AIM OF THE EXERCISE: In the entries below, find the line containing "What Blender Python" and the line containing "R_ = math.radians". Copy those two lines and everything between them exactly, without the pictures.

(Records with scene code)
++++

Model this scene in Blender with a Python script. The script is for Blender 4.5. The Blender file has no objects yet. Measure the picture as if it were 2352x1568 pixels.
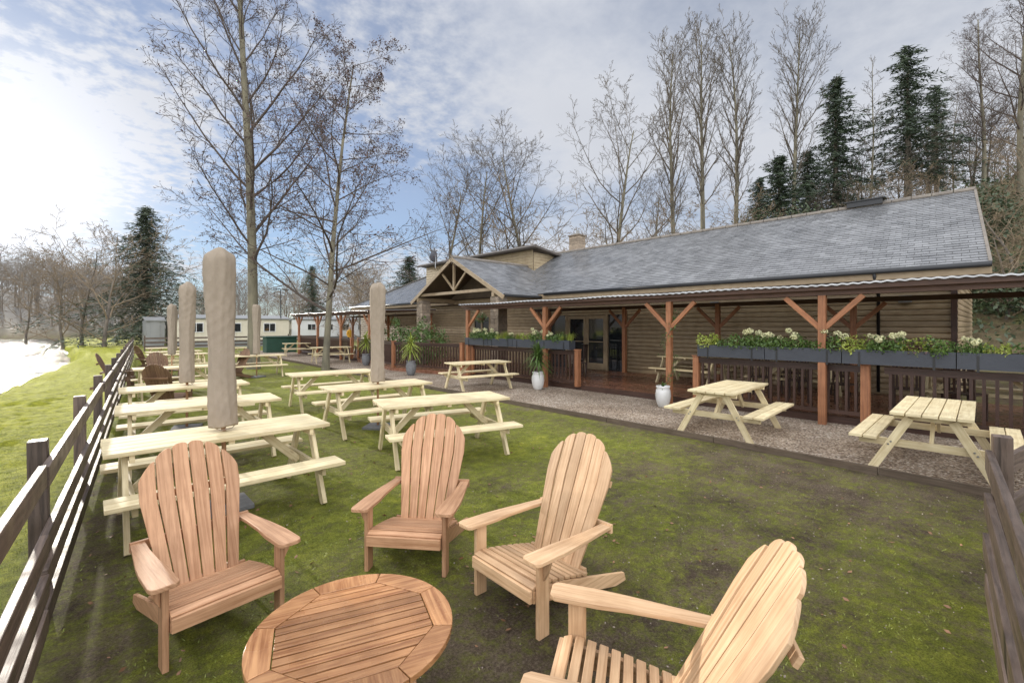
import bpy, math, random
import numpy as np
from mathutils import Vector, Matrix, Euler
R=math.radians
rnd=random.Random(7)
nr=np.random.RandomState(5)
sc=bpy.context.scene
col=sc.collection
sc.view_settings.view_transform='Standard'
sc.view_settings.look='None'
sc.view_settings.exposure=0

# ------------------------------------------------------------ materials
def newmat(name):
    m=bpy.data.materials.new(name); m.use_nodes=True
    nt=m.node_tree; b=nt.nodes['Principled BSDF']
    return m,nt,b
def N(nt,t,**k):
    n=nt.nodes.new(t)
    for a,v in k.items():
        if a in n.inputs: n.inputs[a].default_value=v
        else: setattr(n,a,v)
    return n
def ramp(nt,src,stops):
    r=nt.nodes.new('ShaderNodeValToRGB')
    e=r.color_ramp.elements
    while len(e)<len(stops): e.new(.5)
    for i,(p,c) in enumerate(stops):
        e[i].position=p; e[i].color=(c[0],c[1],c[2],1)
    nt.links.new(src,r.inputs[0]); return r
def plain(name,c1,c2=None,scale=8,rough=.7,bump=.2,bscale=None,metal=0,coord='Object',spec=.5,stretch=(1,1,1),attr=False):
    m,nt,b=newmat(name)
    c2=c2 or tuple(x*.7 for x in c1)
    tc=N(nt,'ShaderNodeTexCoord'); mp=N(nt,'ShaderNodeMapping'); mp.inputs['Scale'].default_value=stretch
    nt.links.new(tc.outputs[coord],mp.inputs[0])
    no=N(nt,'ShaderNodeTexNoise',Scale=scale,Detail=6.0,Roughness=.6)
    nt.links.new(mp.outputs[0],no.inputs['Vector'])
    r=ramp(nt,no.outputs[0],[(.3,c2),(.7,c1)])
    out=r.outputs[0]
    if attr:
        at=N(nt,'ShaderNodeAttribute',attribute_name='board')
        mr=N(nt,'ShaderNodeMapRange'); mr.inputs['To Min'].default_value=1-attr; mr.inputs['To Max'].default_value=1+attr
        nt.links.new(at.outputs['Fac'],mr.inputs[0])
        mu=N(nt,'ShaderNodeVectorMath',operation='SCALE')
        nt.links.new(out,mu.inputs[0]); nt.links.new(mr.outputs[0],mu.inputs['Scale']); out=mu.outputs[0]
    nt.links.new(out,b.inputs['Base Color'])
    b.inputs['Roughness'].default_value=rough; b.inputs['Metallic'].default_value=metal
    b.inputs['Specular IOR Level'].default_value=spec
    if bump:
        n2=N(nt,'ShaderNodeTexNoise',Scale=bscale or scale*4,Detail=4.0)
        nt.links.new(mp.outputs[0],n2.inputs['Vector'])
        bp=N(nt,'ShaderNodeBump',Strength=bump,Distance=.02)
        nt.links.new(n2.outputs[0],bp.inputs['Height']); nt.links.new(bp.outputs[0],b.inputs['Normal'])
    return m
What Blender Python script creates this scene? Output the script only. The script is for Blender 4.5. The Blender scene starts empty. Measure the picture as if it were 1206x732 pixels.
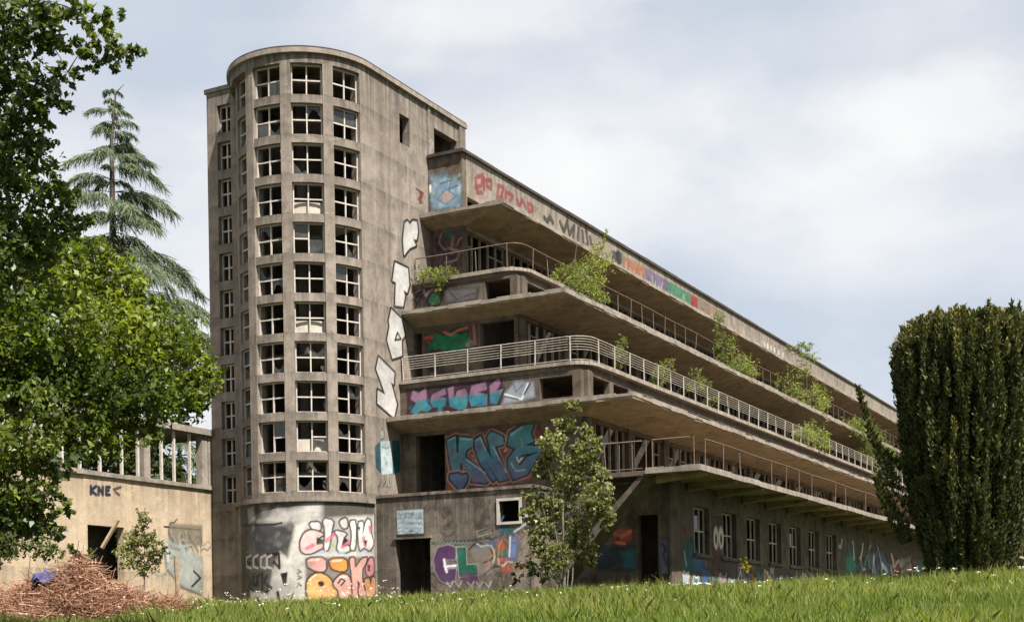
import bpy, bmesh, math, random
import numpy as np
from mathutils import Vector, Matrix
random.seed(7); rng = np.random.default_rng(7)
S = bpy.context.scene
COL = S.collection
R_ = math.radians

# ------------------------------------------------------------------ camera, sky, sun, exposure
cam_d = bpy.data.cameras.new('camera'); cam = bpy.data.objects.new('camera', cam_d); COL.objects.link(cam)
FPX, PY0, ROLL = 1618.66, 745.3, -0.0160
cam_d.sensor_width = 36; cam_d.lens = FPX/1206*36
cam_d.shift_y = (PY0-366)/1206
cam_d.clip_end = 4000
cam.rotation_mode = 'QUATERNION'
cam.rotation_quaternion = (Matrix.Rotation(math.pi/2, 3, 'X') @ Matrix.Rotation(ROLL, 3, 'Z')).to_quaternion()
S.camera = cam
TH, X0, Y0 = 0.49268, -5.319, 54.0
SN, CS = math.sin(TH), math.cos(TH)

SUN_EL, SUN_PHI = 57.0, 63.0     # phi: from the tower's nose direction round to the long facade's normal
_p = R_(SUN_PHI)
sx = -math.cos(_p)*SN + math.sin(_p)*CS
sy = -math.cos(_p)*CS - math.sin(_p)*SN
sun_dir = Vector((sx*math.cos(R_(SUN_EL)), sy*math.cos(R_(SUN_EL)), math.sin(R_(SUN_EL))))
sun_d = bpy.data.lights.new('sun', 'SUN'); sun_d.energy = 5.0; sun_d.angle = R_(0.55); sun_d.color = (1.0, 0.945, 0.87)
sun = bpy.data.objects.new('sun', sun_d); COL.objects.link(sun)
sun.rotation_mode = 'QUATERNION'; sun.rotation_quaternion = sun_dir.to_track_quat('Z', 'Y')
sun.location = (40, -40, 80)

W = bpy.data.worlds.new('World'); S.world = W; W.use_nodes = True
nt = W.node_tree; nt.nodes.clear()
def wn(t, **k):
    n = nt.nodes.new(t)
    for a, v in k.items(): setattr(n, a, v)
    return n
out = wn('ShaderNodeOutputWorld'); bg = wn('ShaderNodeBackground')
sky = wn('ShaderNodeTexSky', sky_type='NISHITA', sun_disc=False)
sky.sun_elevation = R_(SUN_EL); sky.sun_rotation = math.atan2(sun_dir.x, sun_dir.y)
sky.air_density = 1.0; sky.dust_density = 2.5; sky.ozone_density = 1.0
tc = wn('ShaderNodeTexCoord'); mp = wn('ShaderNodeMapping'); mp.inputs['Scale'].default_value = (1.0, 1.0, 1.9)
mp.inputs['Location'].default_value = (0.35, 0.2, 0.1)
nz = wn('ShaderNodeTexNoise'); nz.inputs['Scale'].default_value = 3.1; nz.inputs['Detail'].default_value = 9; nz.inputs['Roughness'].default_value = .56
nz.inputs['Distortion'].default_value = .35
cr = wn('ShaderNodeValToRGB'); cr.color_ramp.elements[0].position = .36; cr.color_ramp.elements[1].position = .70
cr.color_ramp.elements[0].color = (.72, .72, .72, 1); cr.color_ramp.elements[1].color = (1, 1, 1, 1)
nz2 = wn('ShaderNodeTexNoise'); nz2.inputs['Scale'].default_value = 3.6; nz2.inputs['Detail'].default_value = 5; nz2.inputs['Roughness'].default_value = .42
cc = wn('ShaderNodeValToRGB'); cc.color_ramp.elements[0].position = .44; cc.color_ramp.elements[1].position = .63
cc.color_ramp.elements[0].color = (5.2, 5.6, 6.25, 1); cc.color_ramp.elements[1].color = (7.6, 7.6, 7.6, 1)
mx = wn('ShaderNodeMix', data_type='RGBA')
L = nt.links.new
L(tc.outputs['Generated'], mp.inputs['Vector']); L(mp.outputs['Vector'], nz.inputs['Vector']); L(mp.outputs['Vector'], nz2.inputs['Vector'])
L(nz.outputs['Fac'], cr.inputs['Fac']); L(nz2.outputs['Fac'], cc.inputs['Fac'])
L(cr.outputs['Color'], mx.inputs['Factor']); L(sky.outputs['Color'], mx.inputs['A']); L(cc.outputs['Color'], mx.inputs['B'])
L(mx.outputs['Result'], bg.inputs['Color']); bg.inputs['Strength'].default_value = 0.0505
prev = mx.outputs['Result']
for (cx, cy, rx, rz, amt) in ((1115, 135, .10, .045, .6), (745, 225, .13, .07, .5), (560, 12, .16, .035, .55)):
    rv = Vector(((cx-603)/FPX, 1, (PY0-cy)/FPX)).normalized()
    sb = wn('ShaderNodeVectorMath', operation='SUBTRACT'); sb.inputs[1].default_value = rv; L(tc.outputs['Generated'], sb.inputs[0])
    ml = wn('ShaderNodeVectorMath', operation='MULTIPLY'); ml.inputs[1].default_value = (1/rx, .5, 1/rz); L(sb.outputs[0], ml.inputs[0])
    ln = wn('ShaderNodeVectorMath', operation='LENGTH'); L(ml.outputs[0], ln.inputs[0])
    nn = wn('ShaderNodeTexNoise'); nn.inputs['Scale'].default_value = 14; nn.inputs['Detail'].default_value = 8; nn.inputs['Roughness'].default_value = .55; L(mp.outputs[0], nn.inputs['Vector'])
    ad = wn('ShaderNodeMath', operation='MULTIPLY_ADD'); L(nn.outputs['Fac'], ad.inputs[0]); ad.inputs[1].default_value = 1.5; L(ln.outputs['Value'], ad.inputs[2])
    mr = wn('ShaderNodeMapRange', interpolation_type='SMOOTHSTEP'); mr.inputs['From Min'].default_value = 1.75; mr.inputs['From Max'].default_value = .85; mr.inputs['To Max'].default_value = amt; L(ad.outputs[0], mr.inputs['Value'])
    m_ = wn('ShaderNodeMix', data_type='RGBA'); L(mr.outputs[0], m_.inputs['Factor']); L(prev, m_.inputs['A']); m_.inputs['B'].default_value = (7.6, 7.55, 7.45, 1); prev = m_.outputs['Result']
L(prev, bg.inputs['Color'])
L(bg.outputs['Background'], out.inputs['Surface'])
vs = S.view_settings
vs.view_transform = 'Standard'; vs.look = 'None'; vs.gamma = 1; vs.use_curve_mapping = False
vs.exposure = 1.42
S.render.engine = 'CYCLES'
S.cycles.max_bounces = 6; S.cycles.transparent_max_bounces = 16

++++

SOLUTION BELOW:
What Blender Python script creates this scene? Output the script only. The script is for Blender 4.5. The Blender scene starts empty. Measure the picture as if it were 1206x732 pixels.
import bpy, bmesh, math, random
import numpy as np
from mathutils import Vector, Matrix
random.seed(7); rng = np.random.default_rng(7)
S = bpy.context.scene
COL = S.collection
R_ = math.radians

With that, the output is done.